* **EXERCISE PROMPT**: Starting at the first line of the listing below, repeat each line exactly until the line containing "COL = scene.collection", which you include. Leave out pictures.

* **SOURCE DATA**:

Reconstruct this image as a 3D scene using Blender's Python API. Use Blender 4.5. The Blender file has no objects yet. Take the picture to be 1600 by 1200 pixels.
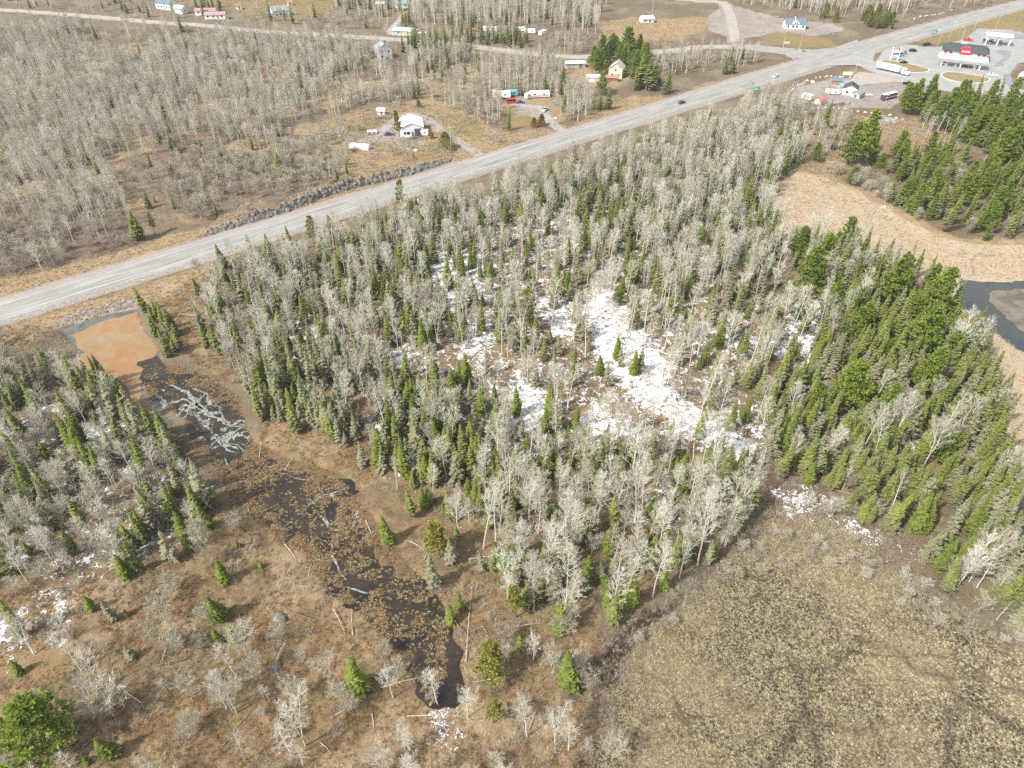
import bpy, math, random
import numpy as np
from mathutils import Vector, Matrix
from mathutils.geometry import tessellate_polygon

R = math.radians
random.seed(7)
RNG = np.random.default_rng(11)
scene = bpy.context.scene
COL = scene.collection

# ------------------------------------------------------------------ camera
CAM_H, HFOV, PITCH = 120.0, 73.0, 39.7
cam_data = bpy.data.cameras.new('camera')
cam = bpy.data.objects.new('camera', cam_data); COL.objects.link(cam)
cam.location = (0, 0, CAM_H)
cam.rotation_euler = (R(90 - PITCH), 0, 0)
cam_data.sensor_fit = 'HORIZONTAL'; cam_data.angle = R(HFOV)
cam_data.clip_start = 1.0; cam_data.clip_end = 20000
scene.camera = cam

# ------------------------------------------------------------------ sky, sun, exposure
SUN_EL, SUN_AZ = 47.0, 236.0        # azimuth: compass-like angle the light comes from, from +Y clockwise
world = bpy.data.worlds.new('World'); scene.world = world; world.use_nodes = True
wn = world.node_tree; wn.nodes.clear()
wo = wn.nodes.new('ShaderNodeOutputWorld'); wb = wn.nodes.new('ShaderNodeBackground')
sk = wn.nodes.new('ShaderNodeTexSky'); sk.sky_type = 'NISHITA'; sk.sun_disc = False
sk.sun_elevation = R(SUN_EL); sk.sun_rotation = R(SUN_AZ); sk.air_density = 1.0; sk.dust_density = 2.5
wb.inputs['Strength'].default_value = 0.15
hs = wn.nodes.new('ShaderNodeHueSaturation'); hs.inputs['Saturation'].default_value = .38   # thin high cloud: a paler, less blue sky
wn.links.new(sk.outputs[0], hs.inputs['Color']); wn.links.new(hs.outputs[0], wb.inputs[0]); wn.links.new(wb.outputs[0], wo.inputs[0])
sun_data = bpy.data.lights.new('sun', 'SUN'); sun_data.energy = 3.3; sun_data.angle = R(2.5)
sun_data.color = (1.0, 0.955, 0.88)
sun = bpy.data.objects.new('sun', sun_data); COL.objects.link(sun)
az = R(SUN_AZ); el = R(SUN_EL)
sdir = Vector((math.sin(az) * math.cos(el), math.cos(az) * math.cos(el), math.sin(el)))
sun.rotation_euler = sdir.to_track_quat('Z', 'Y').to_euler()
scene.view_settings.view_transform = 'Standard'; scene.view_settings.look = 'None'
scene.view_settings.gamma = 1; scene.view_settings.use_curve_mapping = False
scene.view_settings.exposure = 0.76
scene.render.engine = 'CYCLES'
scene.cycles.max_bounces = 5; scene.cycles.diffuse_bounces = 3; scene.cycles.glossy_bounces = 2
scene.cycles.transmission_bounces = 2; scene.cycles.transparent_max_bounces = 4
scene.cycles.use_denoising = False
scene.cycles.use_adaptive_sampling = True; scene.cycles.adaptive_threshold = 0.012

# ------------------------------------------------------------------ where a point of the photograph lies on the ground
FPX = 800 / math.tan(R(HFOV / 2)); CP, SP = math.cos(R(PITCH)), math.sin(R(PITCH))
def G(px, py, z=0.0):
    x = (px - 800) / FPX; y = -(py - 600) / FPX
    d = (x, CP + y * SP, -SP + y * CP)
    t = (CAM_H - z) / -d[2]
    return (d[0] * t, d[1] * t)
def GA(P):
    return np.array([G(a, b) for a, b in P])
def pix(X, Y, Z=0.0):
    dz = Z - CAM_H
    zc = Y * CP - dz * SP; yc = Y * SP + dz * CP
    zc = np.maximum(zc, 1e-3)
    return 800 + FPX * X / zc, 600 - FPX * yc / zc, zc

# ------------------------------------------------------------------ vectorised noise and polygon masks
def _h(ix, iy, s):
    n = (ix.astype(np.int64) * 374761393 + iy.astype(np.int64) * 668265263 + s * 1442695041) & 0xffffffff
    n = ((n ^ (n >> 13)) * 1274126177) & 0xffffffff
    return ((n ^ (n >> 16)) & 0xffff) / 65535.0
def vnoise(X, Y, sc, s=0):
    x = np.asarray(X) / sc; y = np.asarray(Y) / sc
    ix = np.floor(x); iy = np.floor(y); fx = x - ix; fy = y - iy
    fx = fx * fx * (3 - 2 * fx); fy = fy * fy * (3 - 2 * fy)
    a = _h(ix, iy, s); b = _h(ix + 1, iy, s); c = _h(ix, iy + 1, s); d = _h(ix + 1, iy + 1, s)
    return (a * (1 - fx) + b * fx) * (1 - fy) + (c * (1 - fx) + d * fx) * fy
def fbm(X, Y, sc, s=0, o=3):
    v = 0; a = 0.5; t = 0
    for i in range(o):
        v = v + a * vnoise(X, Y, sc, s + i * 17); t += a; a *= 0.5; sc *= 0.47
    return v / t
def sdist(poly, X, Y):
    """signed distance, positive inside"""
    n = len(poly); d2 = np.full(X.shape, 1e18); ins = np.zeros(X.shape, bool)
    for i in range(n):
        ax, ay = poly[i]; bx, by = poly[(i + 1) % n]
        ux, uy = bx - ax, by - ay; L = ux * ux + uy * uy + 1e-9
        t = np.clip(((X - ax) * ux + (Y - ay) * uy) / L, 0, 1)
        dx = X - ax - t * ux; dy = Y - ay - t * uy
        d2 = np.minimum(d2, dx * dx + dy * dy)
        c = ((ay > Y) != (by > Y)) & (X < (bx - ax) * (Y - ay) / (by - ay + 1e-12) + ax)
        ins ^= c
    return np.where(ins, 1, -1) * np.sqrt(d2)
def ldist(line, X, Y):
    d2 = np.full(X.shape, 1e18)
    for i in range(len(line) - 1):
        ax, ay = line[i]; bx, by = line[i + 1]
        ux, uy = bx - ax, by - ay; L = ux * ux + uy * uy + 1e-9
        t = np.clip(((X - ax) * ux + (Y - ay) * uy) / L, 0, 1)
        dx = X - ax - t * ux; dy = Y - ay - t * uy
        d2 = np.minimum(d2, dx * dx + dy * dy)
    return np.sqrt(d2)
def sm(x, a, b):
    t = np.clip((x - a) / (b - a), 0, 1); return t * t * (3 - 2 * t)
def mk(polys, X, Y, feather=3.0, warp=3.0, s=1):
    """0..1 mask of several photo-space polygons laid on the ground, with an uneven edge"""
    m = np.zeros(X.shape)
    w = (fbm(X, Y, 9.0, s) - 0.5) * 2 * warp
    for p in polys:
        q = GA(p)
        lo = q.min(0) - feather - warp - 1; hi = q.max(0) + feather + warp + 1
        k = (X > lo[0]) & (X < hi[0]) & (Y > lo[1]) & (Y < hi[1])
        if not k.any(): continue
        sd = sdist(q, X[k], Y[k]) + w[k]
        m[k] = np.maximum(m[k], sm(sd, -feather, feather))
    return m
def inpoly(p, X, Y):
    q = GA(p); lo = q.min(0); hi = q.max(0); r = np.zeros(X.shape, bool)
    k = (X > lo[0]) & (X < hi[0]) & (Y > lo[1]) & (Y < hi[1])
    if k.any(): r[k] = sdist(q, X[k], Y[k]) > 0
    return r

# ------------------------------------------------------------------ the plan of the place
HT = GA([(0,472),(200,412),(400,349),(575,300),(800,229),(900,200),(1000,172),(1100,139),(1200,112),(1300,79),(1400,47),(1500,22),(1600,0)])
HB = GA([(0,501),(200,446),(400,376),(575,323),(800,250),(900,220),(1000,192),(1100,161),(1200,135),(1300,101),(1400,69),(1500,43),(1600,13)])
_c = (HT + HB) / 2
_pf = np.polyfit(_c[:, 0], _c[:, 1], 3)
_xs = np.linspace(-175, 470, 90)
HWY = np.stack([_xs, np.polyval(_pf, _xs)], 1)
def _ext(L, d0, d1):
    a = L[0] + (L[0] - L[1]) / np.linalg.norm(L[0] - L[1]) * d0
    b = L[-1] + (L[-1] - L[-2]) / np.linalg.norm(L[-1] - L[-2]) * d1
    return np.vstack([a, L, b])
HWY = _ext(HWY, 400, 900)
def hw_half(x): return np.interp(x, [-160, 40, 90, 150, 280, 340, 420], [6.2, 6.4, 7.4, 8.6, 8.8, 8.0, 7.2])
def catmull(P, step=2.0):
    P = [np.array(p, float) for p in P]
    P = [2 * P[0] - P[1]] + P + [2 * P[-1] - P[-2]]
    out = []
    for i in range(1, len(P) - 2):
        n = max(2, int(np.linalg.norm(P[i + 1] - P[i]) / step))
        for k in range(n):
            t = k / n
            out.append(0.5 * ((2 * P[i]) + (-P[i-1] + P[i+1]) * t + (2*P[i-1] - 5*P[i] + 4*P[i+1] - P[i+2]) * t*t + (-P[i-1] + 3*P[i] - 3*P[i+1] + P[i+2]) * t**3))
    out.append(P[-2]); return np.array(out)
SIDE = catmull(GA([(-120,8),(0,15),(100,22),(182,29),(250,35),(325,40),(400,48),(500,54),(600,60),(700,68),(800,80),(882,88),(925,88),(1015,82),(1050,79),(1100,73),(1160,73),(1215,79),(1250,90)]), 4)
DRIVE1 = catmull(GA([(752,243),(735,232),(705,214),(680,196),(665,184),(640,178),(612,190),(600,203),(585,212),(560,222)]), 2)
DRIVE2 = catmull(GA([(888,207),(868,196),(853,180),(845,168),(815,164),(800,160)]), 2)
ROAD3 = catmull(GA([(1150,66),(1145,40),(1140,20),(1128,4),(1090,1),(1020,-6)]), 3)
ACCESS = catmull(GA([(1290,96),(1340,96),(1378,110),(1420,124),(1470,135),(1530,141),(1600,146),(1680,152)]), 3)
DRIVE4 = catmull(GA([(618,55),(610,48),(625,30),(633,18)]), 2)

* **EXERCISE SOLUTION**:
Reconstruct this image as a 3D scene using Blender's Python API. Use Blender 4.5. The Blender file has no objects yet. Take the picture to be 1600 by 1200 pixels.
import bpy, math, random
import numpy as np
from mathutils import Vector, Matrix
from mathutils.geometry import tessellate_polygon

R = math.radians
random.seed(7)
RNG = np.random.default_rng(11)
scene = bpy.context.scene
COL = scene.collection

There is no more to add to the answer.